CONTRATAPA
› Por Marcia Bredice
No hay tregua. En las relaciones sociales no hay tregua. Hasta el tránsito se vuelve una trabajosa contienda en donde los opuestos parecen inconciliables.
En la vertiginosa carrera cotidiana se pierden de vista las distancias, las prioridades y los límites. La fuerza centrífuga de lo urbano nos vuelve iracundos y nos agolpa contra el tiempo. Nos cronometra los segundos ganados a las velocidades máximas, a los radares y a los semáforos amarillos. El tráfico se convierte en el más riesgoso de los desafíos para la imperturbabilidad y la estabilidad emocional de los que sobrellevamos la ciudad desde la aurora hasta el histérico estallido del ocaso sobre el parabrisas.
La ciudad se llena de autos. Los autos saturan las vías de circulación. Todo movimiento se dificulta o entorpece. Las arterias principales de la ciudad parecen bloquearse y no poder drenar. Entre los corralitos de aguas provinciales, las obras de refacción de la circunvalación, los baches, los cortes de calles, las señalizaciones deterioradas que nos quitan de la correcta vía --nos extravían--, la ciudad se convierte en un enmarañado juego de escape sin salida, un enredo donde no hay hilos de Ariadna que nos saquen de la asfáltica boca del minotauro para devolvernos al sosiego del cada vez más lejano afuera. Franquear Ovidio Lagos, Oroño en su intersección con Pellegrini, Corrientes en su confluencia con Córdoba, Avellaneda en su pendiente al río, San Martín y 27 de Febrero, Provincias Unidas y Godoy, Alberdi y Sorrento. Trasponer viaductos, empalmes, cruces peligrosos, pasos a niveles. Advertir las contramanos, las doblemanos, los giros obligatorios, los pasos obligados y los ceda el paso.
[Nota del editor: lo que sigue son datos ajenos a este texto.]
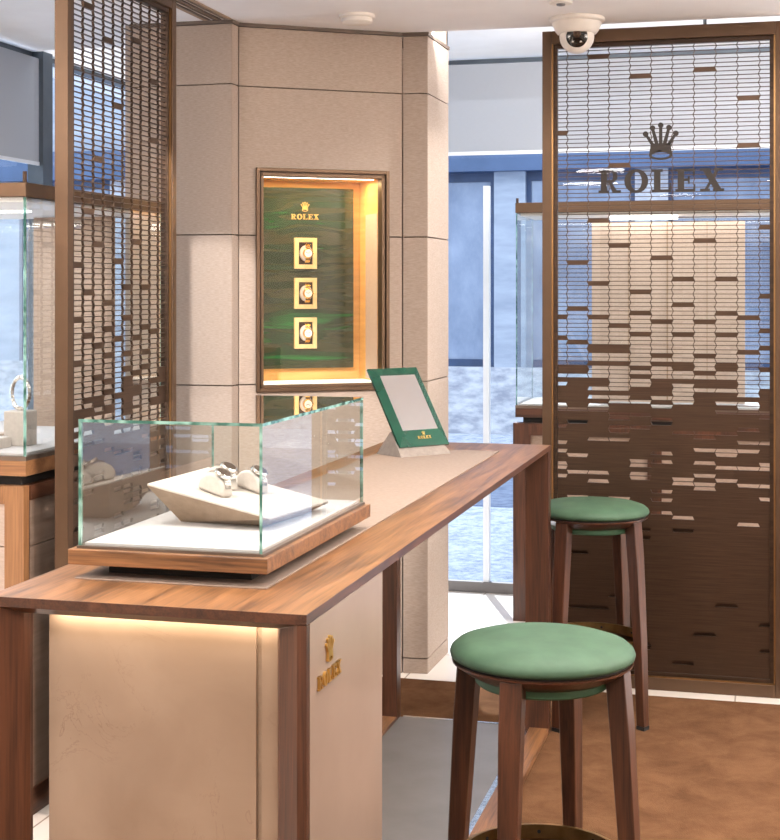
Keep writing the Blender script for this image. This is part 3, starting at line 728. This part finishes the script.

En el trajín de la vía pública, todo sabe pésimo: los desobedecidos carteles de pare, el grito fóbico de los generalizadores del género, las inusitadas maniobras en los carriles centrales de las avenidas, el infundamentado rostro de la esposa que acompaña la infundamentada cólera de su marido, los que ostentan portentosos parlantes, las Lucy Anderson y las Helenas Rubinstein que esperando el verde terminan su make up, los preocupados por su caño de escape, los malabaristas de carrocerías, los impecables, los autohomes, los oficinistas de sacos colgando, las madres taxis, los taxistas, los colectiveros, los que regresan del mercado de concentración, los limpiavidrios de las esquinas, los repartidores, el trolebús. Transportistas, automovilistas, motociclistas, ciclistas y peatones se lanzan a la frenética circulación urbana que la ciudad propone.
Huir. Sólo se piensa en huir. Tomar alguna autopista que nos cure del desgaste del cemento y huir. Huir de la innecesaria y desmedida agresión de los insultos. Huir de la insensata derivación de la culpa de los otros cuando las maniobras correctas son las nuestras.
Ya no nos resulta grato conducir ni disfrutamos de los paseos. No nos inspiran confianza los cuidacoches ni los estacionamientos medidos. No somos nosotros quienes conducimos, sino el resto de lo que de nosotros queda cerrando la jornada. No somos nosotros quienes en la impaciencia de los lentos trayectos nos agitamos hasta la vulgaridad de la provocación y del agravio. No somos lo ridículos que somos cuando dejamos turbarnos por la agresión verbal de los que se creen los dioses del volante y proferimos obscenas sentencias, o cuando bajamos el vidrio para escupirle al culpable el dictamen de la venganza.
El insulto multiplica su injuria y gesta en las relaciones sociales de la vía pública, el tejido viscoso del fastidio y la fatiga. La ciudad nos traga con una velocidad que apabulla y nos convierte en su propia indigestión. Quedamos al borde. Nos salvan los pedestres cortejos, las sonrisas detrás de los barridos de espuma, las manos agradecidas que se cierran sobre algunas monedas, la voz que en medio del bullicio elegimos escuchar. Y el circo se va de la city y Olmedo se ríe de todo.